7. It will now be useful to refer to some of the sections of the 1949 Act, where the words 'State Government' have been used. In Section 2 (b) of the 1949 Act, the 'Controller' has been defined as any person who is appointed by the State Government to perform the functions of a Controller under the Act. Section 15 (1) (a), authorises the State Government to appoint Appellate Authorities. It says that the State Government may by a general or special order, by notification confer on such officers and authorities as they think fit, the powers of Appellate Authorities in such area or in such classes of cases as may be specified in the order. It is also worth mentioning that prior to the 1949 Act, the Punjab Urban Rent Restriction Act, 1947 was in force in the State of Punjab and in that Act. the State Government had been authorised to appoint Controllers and Appellate Authorities under Ss. 2 (b) and 15 (1) (a) respectively. Under the provisions of the 1947 Act, the State Government had appointed the Subordinate Judges 1st Class and the District Judges in the Punjab to perform the functions of the Controllers and Appellate Authorities respectively. It is not disputed that no such notification was made under the 1949 Act. After the enforcement of SRO No. 7, no notification was made by the Haryana Government till January 23, 1974 appointing Rent Controllers and Appellate Authorities for the Cantonments situated in the State of Haryana. On January 23, 1974, a notification was made by the Governor of Haryana appointing all Sub-Judges to perform the functions of Controllers under the 1949 Act for the Cantonment areas falling within the limits of Haryana. Similarly, on the same date, a notification was made conferring appellate powers on the District Judges for Cantonments, After SRO No. 55 of January 24, 1974, no such notification was published.

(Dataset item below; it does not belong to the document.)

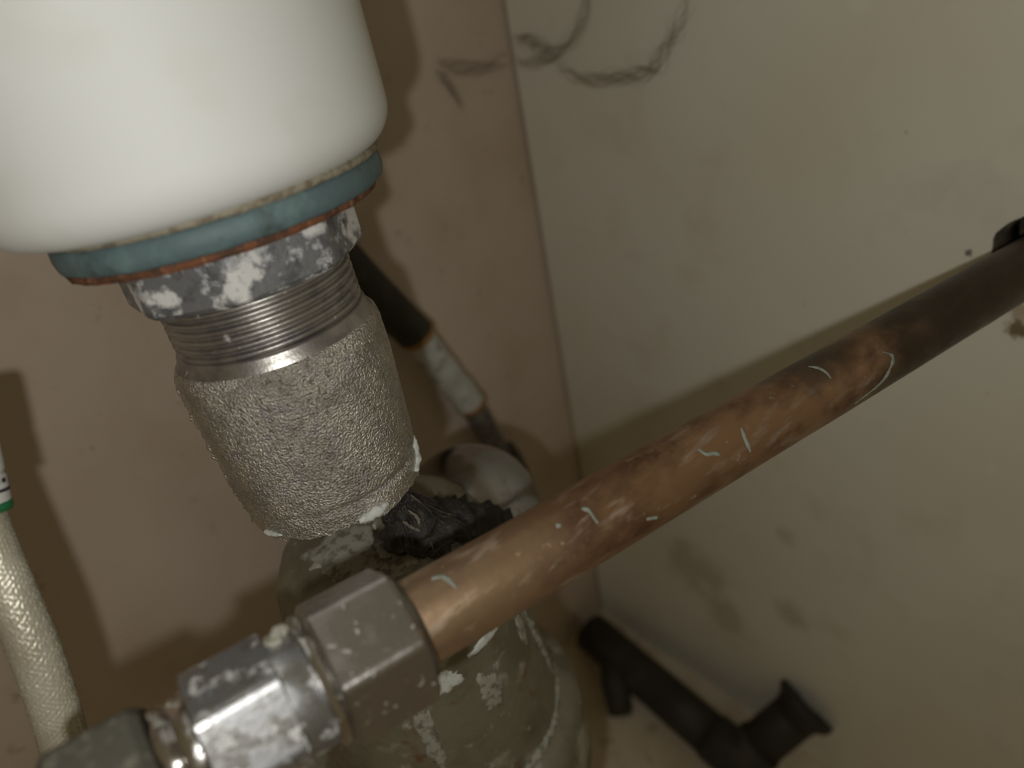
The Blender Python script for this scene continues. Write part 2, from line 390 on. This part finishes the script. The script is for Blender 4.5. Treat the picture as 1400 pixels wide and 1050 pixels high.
# ------------------------------------------------------------------ trap
TC = V(0.0550, 0.1440, 0)
tr = empty('drain_trap', (TC.x, TC.y, .10))
tag(tr, 'corroded metal drain trap with flaking limescale behind the copper pipe', 'drain trap')
tp = [(.0003, .270), (.0003, .2905), (.0100, .2903), (.0180, .2895), (.0235, .2880), (.0270, .2850), (.0294, .2800), (.0308, .2730), (.0320, .264), (.0333, .252), (.0345, .238), (.0358, .226), (.0366, .217), (.0367, .2135), (.0358, .2120)]
mb = MB(); lathe(mb, TC, (0, 0, 1), tp + [(.030, .212), (.028, .25)], 128, True, .0007, 110)
tb = build(mb, 'trap_body', M['trap'], tr)
mb = MB(); lathe(mb, TC, (0, 0, 1), [(.030, .2135), (.038, .2125), (.0425, .2085), (.0438, .203), (.0440, .180), (.0425, .176), (.030, .175)], 128, True, .0005, 120)
build(mb, 'collar_nut', M['trap'], tr)
mb = MB(); lathe(mb, TC, (0, 0, 1), [(.036, .178), (.0365, .150), (.035, .125), (.029, .108), (.017, .100), (.004, .099)], 96, False, .0004, 120)
build(mb, 'trap_cup', M['trap'], tr)
EL = V(0.0896, 0.1533, 0.2629)
mb = MB(); tube(mb, smooth_path([(.070, .150, .205), (.080, .152, .240), EL, (.1030, .182, .235), (.1180, .222, .175), (.1224, .2540, .135)], 8), .0150, 40, True, .0003, 130)
build(mb, 'outlet_arm', M['trap'], tr)
mb = MB(); pr = []
for k in range(25):
    a = math.pi * (k + .25) / 24.5; pr.append((.0215 * math.sin(a), -.0185 * math.cos(a)))
lathe(mb, EL, V(-.25, -.45, .86), pr, 72)
build(mb, 'elbow_cap', M['dark_chrome'], tr)['label'] = 'shiny domed chrome elbow'
# flaking rim around the lower edge and patches on the face
flake(tb, 'limescale_rim', M['scale_grey'], [ring_pt(TC, .0366, .2136, a) for a in range(-150, 15, 9)], .0015, .0005, 10, 5)
flake(tb, 'limescale_rim', M['scale_grey'], [ring_pt(TC, .0326, .2620, -50), ring_pt(TC, .0337, .2480, -46), ring_pt(TC, .0352, .2330, -43), ring_pt(TC, .0367, .2170, -40)], .0010, .0006)
def crust(parent, name, material, cen, rad, th, seed, sx=1, sz=1):
    """Irregular thin crust lying on the trap's round face."""
    mb = MB(); n = 56; c = Vector(cen); out = V(c.x - TC.x, c.y - TC.y, 0).normalized(); tx = V(-out.y, out.x, 0)
    rings = []
    for k, (f, h) in enumerate(((1.0, -.0012), (.96, .4), (.75, 1.0), (.40, 1.05))):
        for i in range(n):
            a = 2 * math.pi * i / n
            r = rad * f * (1 + .55 * noise.noise(Vector((math.cos(a) * 1.5 + seed, math.sin(a) * 1.5, seed))) + .38 * noise.noise(Vector((math.cos(a) * 4 + seed, math.sin(a) * 4, 2))) + .2 * noise.noise(Vector((math.cos(a) * 11 + seed, math.sin(a) * 11, 4))))
            dx, dz = math.cos(a) * r * sx, math.sin(a) * r * sz
            z = c.z + dz; base = lerp([(q[1], q[0]) for q in reversed(tp[3:14])], z)
            ang = math.atan2(out.y, out.x) + dx / base
            hh = -.0012 if k == 0 else th * h * (1 + .5 * noise.noise(Vector((dx, dz, seed)) * 700))
            rings.append(V(TC.x + math.cos(ang) * (base + hh), TC.y + math.sin(ang) * (base + hh), z))
    fs = []
    for k in range(3):
        for i in range(n):
            q = (i + 1) % n; fs.append((k * n + i, k * n + q, (k + 1) * n + q, (k + 1) * n + i))
    fs.append(tuple(3 * n + i for i in range(n))); mb.add(rings, fs)
    return build(mb, name, material, parent)
crust(tb, 'limescale_crust', M['scale_white'], (.0455, .1118, .2635), .0040, .0007, 1.3, 1.2, .8)
crust(tb, 'limescale_crust', M['scale_grey'], (.0378, .1149, .2480), .0050, .0006, 4.1, .55, 2.6)
crust(tb, 'limescale_crust', M['scale_grey'], (.0560, .1105, .2500), .0045, .0003, 7.7, .8, 1.6)
crust(tb, 'limescale_crust', M['scale_grey'], (.0730, .1170, .2540), .0030, .0005, 9.2, .7, 2.0)
crust(tb, 'limescale_crust', M['scale_white'], (.0600, .1107, .2665), .0028, .0006, 2.4, 2.2, .45)
crust(tb, 'limescale_crust', M['scale_grey'], (.0330, .1190, .2745), .0055, .0003, 5.5, 1.6, .8)
crust(tb, 'limescale_crust', M['scale_grey'], (.0347, .1332, .2760), .0085, .0003, 6.3, 1.0, .9)
crust(tb, 'limescale_crust', M['scale_grey'], (.0400, .1230, .2800), .0070, .0003, 8.1, 1.2, .6)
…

8. A reference at this stage may also be made to items No. 95 of List I, No. 3 of List II and No. 46 of List III of the Constitution of India which relate to the jurisdiction and powers of the Legislatures of the Centre and States to enact laws regarding the Constitution, jurisdiction and powers of Courts. The aforesaid items are reproduced below:--

'List I -- Union List

95. Jurisdiction and powers of all Courts except the Supreme Court, with respect to any of the matters in this List, admiralty jurisdiction.

List II -- State List

3. Administration of justice; Constitution and organisation of all Courts, except the Supreme Court and the High Court; officers and servants of the High Court; procedure in rent and revenue Courts; fees taken in all Courts except the Supreme Court.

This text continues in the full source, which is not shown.